One of the most popular and versatile white wine grapes, Chardonnay offers a wide range of flavors and styles depending on where it is grown and how it is made. While it tends to flourish in most environments, Chardonnay from its Burgundian homeland produces some of the most remarkable and longest lived examples. California produces both oaky, buttery styles and leaner, European-inspired wines. Somm Secret—The Burgundian subregion of Chablis, while typically using older oak barrels, produces a bright style similar to the unoaked style. Anyone who doesn't like oaky Chardonnay would likely enjoy Chablis.
The source of the most racy, light and tactile, yet uniquely complex Chardonnay, Chablis, while considered part of Burgundy, actually reaches far past the most northern stretch of the Côte d’Or proper. Its vineyards cover hillsides surrounding the small village of Chablis about 100 miles north of Dijon, making it actually closer to Champagne than to Burgundy.
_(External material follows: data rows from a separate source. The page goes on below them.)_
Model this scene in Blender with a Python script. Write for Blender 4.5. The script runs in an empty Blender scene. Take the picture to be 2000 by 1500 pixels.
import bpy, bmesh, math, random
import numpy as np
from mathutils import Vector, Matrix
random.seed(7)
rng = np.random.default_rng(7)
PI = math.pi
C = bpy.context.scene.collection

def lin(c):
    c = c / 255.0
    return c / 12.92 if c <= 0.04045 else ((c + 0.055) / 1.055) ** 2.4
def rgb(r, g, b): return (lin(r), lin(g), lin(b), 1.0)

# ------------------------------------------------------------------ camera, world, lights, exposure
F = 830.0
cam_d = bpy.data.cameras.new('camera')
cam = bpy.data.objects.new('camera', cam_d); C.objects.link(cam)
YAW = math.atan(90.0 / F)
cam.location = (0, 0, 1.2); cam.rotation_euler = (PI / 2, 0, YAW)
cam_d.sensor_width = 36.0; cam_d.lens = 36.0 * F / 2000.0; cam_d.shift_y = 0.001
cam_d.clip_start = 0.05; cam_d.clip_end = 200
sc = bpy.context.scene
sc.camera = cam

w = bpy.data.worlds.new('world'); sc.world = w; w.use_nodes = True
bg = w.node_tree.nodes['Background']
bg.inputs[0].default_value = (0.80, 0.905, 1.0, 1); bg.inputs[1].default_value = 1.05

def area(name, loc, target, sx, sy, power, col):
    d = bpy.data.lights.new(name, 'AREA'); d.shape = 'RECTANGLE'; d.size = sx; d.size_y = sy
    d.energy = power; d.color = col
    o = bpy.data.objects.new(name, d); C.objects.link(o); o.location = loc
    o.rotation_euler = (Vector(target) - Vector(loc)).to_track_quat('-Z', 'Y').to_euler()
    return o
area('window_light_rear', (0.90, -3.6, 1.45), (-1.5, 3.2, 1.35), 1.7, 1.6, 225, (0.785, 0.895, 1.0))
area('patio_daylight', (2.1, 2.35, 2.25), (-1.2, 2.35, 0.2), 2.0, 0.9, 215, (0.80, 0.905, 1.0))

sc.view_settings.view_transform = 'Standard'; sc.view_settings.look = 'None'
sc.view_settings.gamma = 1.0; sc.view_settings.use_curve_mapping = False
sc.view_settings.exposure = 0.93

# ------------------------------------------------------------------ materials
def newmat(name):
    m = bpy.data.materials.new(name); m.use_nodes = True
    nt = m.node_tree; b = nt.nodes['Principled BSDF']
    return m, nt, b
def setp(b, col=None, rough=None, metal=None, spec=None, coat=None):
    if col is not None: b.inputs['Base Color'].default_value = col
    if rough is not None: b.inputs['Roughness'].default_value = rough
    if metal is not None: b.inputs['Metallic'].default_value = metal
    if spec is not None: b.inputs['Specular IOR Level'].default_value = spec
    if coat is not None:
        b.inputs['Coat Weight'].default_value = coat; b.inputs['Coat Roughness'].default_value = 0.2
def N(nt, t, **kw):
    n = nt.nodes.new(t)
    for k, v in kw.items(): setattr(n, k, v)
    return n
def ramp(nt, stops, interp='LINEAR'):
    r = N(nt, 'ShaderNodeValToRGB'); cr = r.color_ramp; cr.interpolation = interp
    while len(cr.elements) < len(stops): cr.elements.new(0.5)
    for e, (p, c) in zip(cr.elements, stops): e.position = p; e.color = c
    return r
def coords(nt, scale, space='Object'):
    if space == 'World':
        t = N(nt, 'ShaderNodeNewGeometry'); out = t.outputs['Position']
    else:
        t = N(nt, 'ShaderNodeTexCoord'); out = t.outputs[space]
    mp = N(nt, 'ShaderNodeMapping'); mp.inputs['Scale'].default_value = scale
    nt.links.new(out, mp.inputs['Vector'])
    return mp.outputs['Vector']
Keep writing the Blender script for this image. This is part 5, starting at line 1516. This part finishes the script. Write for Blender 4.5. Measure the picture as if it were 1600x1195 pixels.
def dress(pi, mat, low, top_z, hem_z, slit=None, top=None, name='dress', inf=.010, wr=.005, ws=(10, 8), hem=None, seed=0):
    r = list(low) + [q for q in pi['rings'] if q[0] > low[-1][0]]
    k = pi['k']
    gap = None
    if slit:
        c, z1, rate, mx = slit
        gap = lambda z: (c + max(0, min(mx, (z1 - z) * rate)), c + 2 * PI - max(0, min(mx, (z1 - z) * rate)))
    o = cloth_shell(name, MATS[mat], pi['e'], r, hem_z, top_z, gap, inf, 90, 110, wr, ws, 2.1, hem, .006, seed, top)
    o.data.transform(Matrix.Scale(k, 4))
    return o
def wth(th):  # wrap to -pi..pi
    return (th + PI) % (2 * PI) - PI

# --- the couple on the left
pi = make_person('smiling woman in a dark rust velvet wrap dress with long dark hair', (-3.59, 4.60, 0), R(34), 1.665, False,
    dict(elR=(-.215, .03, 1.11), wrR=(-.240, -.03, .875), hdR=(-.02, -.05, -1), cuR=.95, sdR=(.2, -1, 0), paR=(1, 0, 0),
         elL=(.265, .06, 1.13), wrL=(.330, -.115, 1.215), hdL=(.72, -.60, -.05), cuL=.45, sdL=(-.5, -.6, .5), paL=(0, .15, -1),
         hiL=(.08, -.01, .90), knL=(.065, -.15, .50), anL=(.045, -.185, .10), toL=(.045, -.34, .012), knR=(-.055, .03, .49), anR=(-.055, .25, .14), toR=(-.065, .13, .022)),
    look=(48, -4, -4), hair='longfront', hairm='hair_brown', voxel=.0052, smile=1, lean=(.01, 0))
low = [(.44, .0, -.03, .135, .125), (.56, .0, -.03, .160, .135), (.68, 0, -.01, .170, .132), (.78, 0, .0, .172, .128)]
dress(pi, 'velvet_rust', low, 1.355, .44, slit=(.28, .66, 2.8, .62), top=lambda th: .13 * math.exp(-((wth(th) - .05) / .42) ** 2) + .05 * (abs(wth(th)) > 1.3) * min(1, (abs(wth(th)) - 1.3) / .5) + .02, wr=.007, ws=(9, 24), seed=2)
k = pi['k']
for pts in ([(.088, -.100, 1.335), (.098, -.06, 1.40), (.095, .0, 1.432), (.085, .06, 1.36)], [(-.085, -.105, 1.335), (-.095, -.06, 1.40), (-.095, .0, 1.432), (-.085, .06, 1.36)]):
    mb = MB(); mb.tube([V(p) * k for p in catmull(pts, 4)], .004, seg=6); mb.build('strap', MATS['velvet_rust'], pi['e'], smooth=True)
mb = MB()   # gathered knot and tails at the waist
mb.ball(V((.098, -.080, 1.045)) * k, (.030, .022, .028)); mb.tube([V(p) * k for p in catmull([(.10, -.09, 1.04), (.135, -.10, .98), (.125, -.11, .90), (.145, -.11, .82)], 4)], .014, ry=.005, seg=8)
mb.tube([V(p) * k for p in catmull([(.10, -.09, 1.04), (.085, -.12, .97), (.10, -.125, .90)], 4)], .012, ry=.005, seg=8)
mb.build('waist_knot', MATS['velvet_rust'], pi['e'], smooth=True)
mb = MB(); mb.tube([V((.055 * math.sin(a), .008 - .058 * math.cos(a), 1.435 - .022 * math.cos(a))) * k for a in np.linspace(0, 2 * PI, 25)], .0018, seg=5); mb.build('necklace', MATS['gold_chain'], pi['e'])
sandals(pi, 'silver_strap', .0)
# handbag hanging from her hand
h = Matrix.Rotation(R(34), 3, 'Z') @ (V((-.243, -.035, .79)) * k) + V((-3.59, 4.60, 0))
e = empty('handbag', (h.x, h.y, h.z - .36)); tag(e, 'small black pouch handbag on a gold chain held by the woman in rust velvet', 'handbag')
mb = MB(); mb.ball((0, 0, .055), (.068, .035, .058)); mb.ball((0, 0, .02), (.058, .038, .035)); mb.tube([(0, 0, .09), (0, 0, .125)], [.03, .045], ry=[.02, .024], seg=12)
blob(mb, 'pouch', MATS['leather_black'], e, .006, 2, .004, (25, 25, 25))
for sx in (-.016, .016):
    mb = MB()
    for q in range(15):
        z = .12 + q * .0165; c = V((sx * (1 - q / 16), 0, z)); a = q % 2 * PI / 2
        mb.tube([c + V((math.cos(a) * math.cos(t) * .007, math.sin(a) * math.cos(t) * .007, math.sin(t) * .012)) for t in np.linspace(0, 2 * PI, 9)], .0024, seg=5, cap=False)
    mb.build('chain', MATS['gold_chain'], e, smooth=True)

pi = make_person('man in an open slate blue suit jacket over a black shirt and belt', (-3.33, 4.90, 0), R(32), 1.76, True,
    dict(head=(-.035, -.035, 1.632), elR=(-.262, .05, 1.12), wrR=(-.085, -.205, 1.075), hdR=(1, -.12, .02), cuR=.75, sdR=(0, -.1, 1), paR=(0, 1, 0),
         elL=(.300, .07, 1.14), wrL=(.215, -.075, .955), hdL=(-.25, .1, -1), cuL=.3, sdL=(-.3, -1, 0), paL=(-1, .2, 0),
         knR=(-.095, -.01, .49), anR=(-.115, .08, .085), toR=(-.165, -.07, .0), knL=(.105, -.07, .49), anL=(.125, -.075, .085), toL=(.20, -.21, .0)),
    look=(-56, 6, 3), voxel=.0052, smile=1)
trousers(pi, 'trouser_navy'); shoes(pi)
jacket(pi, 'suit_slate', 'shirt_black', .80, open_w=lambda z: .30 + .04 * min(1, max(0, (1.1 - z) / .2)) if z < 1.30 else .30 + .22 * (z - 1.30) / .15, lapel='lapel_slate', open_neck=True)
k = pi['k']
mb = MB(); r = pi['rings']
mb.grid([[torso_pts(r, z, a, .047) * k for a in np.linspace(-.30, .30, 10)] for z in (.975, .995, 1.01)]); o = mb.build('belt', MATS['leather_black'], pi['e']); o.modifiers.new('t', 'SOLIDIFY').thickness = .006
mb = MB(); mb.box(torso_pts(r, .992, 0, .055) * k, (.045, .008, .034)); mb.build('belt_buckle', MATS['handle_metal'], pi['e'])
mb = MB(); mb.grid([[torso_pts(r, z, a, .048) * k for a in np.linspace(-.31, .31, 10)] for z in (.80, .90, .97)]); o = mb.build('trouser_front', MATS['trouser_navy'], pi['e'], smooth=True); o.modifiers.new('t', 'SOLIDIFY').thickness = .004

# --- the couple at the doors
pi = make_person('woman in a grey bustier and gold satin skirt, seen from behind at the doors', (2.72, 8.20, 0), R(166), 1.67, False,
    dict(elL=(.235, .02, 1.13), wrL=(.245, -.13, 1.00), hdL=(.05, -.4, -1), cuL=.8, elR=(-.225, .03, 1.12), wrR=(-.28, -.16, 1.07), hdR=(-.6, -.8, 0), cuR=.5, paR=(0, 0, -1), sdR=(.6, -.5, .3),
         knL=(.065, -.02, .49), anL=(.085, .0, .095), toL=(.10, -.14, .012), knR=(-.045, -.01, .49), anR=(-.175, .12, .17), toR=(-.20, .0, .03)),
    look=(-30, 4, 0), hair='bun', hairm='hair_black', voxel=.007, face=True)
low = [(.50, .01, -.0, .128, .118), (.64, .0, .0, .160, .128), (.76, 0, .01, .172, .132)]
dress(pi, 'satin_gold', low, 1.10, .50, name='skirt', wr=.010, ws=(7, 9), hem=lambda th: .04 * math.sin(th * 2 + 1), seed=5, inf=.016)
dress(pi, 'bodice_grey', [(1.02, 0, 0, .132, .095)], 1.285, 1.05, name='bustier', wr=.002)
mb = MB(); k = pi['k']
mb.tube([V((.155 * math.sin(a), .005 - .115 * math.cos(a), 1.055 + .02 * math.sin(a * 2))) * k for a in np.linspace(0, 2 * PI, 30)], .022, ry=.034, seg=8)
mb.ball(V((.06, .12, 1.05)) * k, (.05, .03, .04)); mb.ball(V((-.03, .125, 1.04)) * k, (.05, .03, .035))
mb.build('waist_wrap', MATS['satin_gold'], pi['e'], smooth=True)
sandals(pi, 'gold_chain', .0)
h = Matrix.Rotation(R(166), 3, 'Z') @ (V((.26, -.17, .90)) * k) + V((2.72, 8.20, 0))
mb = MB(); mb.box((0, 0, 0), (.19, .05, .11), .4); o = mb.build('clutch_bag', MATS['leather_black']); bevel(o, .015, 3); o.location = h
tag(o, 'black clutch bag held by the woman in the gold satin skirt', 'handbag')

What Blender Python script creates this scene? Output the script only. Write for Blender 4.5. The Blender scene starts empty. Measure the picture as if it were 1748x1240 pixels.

Champagne and Chablis have a unique soil type in common called Kimmeridgian, which isn’t found anywhere else in the world except southern England. A 180 million year-old geologic formation of decomposed clay and limestone, containing tiny fossilized oyster shells, spans from the Dorset village of Kimmeridge in southern England all the way down through Champagne, and to the soils of Chablis. This soil type produces wines full of structure, austerity, minerality, salinity and finesse.
Chablis Grands Crus vineyards are all located at ideal elevations and exposition on the acclaimed Kimmeridgian soil, an ancient clay-limestone soil that lends intensity and finesse to its wines. The vineyards outside of Grands Crus are Premiers Crus, and outlying from those is Petit Chablis. Chablis Grand Cru, as well as most Premier Cru Chablis, can age for many years.